In the meantime, the rest of America will have to keep fighting for what is rightly theirs, including the basic right to keep breathing.

Mr. Brad Heddan, you say that “All Lives Matter” and you wish me dead in the very same breath. I hope you’ll take another deep breath and try again. The coffee invitation still stands.

As for me, I know where I stand as well. I stand with Black Lives Matter. I stand with the water defenders. I stand for the separation of church and state. I stand for equal pay and rights for women. I stand beside our genderqueer citizens. I’ll stand here until all lives matter.
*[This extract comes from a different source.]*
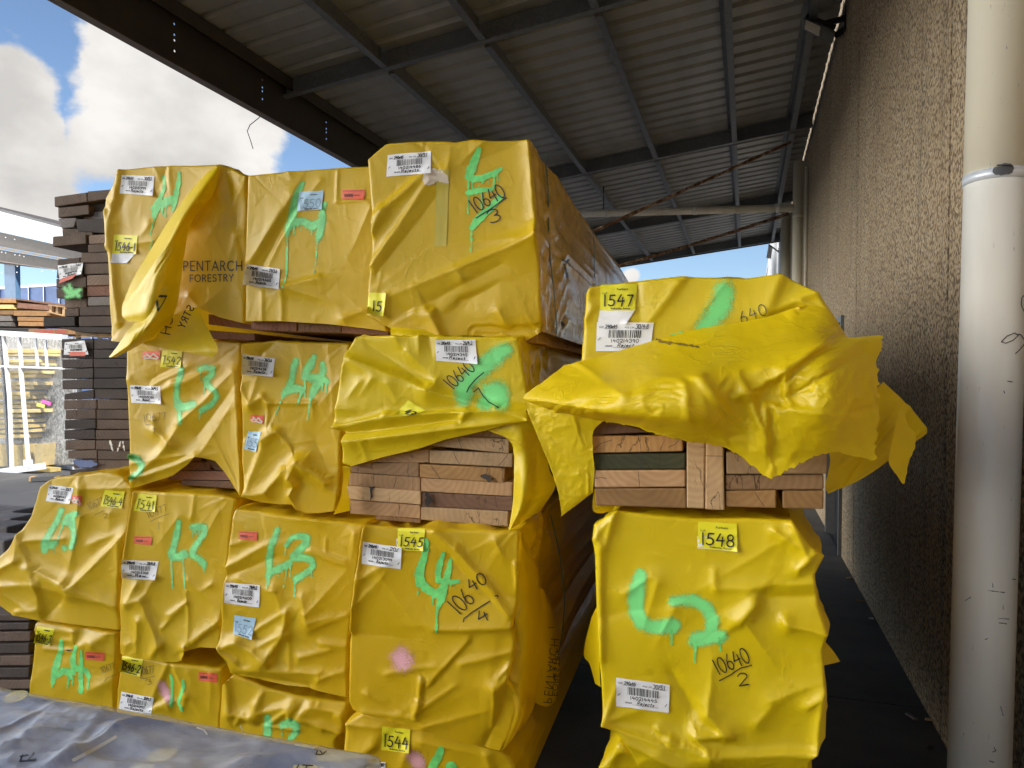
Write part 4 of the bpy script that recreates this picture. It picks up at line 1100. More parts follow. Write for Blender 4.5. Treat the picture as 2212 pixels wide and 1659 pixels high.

Because right now, they don’t.

(Published in the May 15th issue of the Warroad Pioneer)

 

 

 

Author: Angle Full of Grace

A writer, woods-wanderer, and internal peace seeker who raises a free-range daughter in the wilderness, I escaped the wasteland of corporate America a few years back never to return. I write about love, family, mental health, addiction, parenthood and personal growth all through lense of place and connection to the land.

One thought on “All Lives Don’t Matter, Including Mine Apparently”

  1. I wish I knew how to engage in civil and civilized dialogues on these topics. I believe the distinctions in how we use language reflect some huge gaps in understanding and experience. I wish we could reach each other. I wish we could extend our compassion to those who have felt “left out” by societal changes that seem to be against them. I wish we could acknowledge that white privilege exists without the shaming idea that somehow people who are white have not had to work hard for what they have (because clearly many of them have worked hard). But we are so far apart on our understanding of these issues. As a white Latina who stands with you in supporting the Black Lives Matter movement I heard your frustration. I also keep wondering how we can unite people. Online debates have clearly descended. What will bring us together?